FDP053フード053大震災から3年が過ぎました。

東日本大震災犠牲者の方々に謹んで哀悼の意を捧げます。

都内でもあの日はいろんなことがおこっていました。

私は、帰宅難民になっていました。

ちょうどホテルのレストランにいた時に、地震があり、ホテルの従業員も「この建物は耐震構造ですから」と落ち着いた対応でした。

よく接客やサービスの本には、ホテルのホスピタリティーについて書かれています。だから、非常事態にこの場所にいたことは、むしろありがたい、とも思っていました。

スタッフは「マニュアルに沿って指示があれば食料も出します」と、不安げな友人にも、ねぎらいの言葉をかけてくれ、彼女も「さすがね。ホテルにいた時でよかった」と感心しきりでした。

しかし、夜になり閉店時になると、あっさり退席を促され「せめてロビー前にいても?」とお願いしてみましたが「ロビーは宿泊のお客様のみになっております」と返答されました。しょせんはレストランだけの客です。究極のホスピタリティーをうけるのは、安くないことを知りました。

その後、夜も更けていき「ビルの外に出ないといけなくなったら・・・」と不安になっていた時、向こう側ので手招きしている男性がいるのです。

「千疋屋」というその店は、すでに閉店していましたが、就活生や勤め帰りの人、老夫婦など大勢の帰宅困難者を見つけては招き入れていたのです。「椅子もっと使って寝ていいから」という声に恐縮していると、私服の女性が、温かい食事とお水をそっとさりげなく置いていきます。

自分たちも帰宅できない中、客でもない人間に、こんなに温かいもてなしができるなんて・・・。大切なことを学んだ夜でした。

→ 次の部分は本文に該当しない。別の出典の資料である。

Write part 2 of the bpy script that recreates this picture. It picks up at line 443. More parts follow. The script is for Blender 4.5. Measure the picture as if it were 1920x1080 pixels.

かくして落ち着いた頃。その店にお礼に伺いました。もちろん今度は「客」として。その後も利用させていただき、友人には口コミでおすすめをしています。

私も仕事がら、接客やサービスの「マニュアル」作成のお手伝いをしていましたが、あの日以来「マニュアル」や「クレド」を順守させ携帯することよりも、いざという時は良心にそって「さっと手を差し伸べる。」      そんな「もてなしのこころ」を携帯しておきたいと思いました。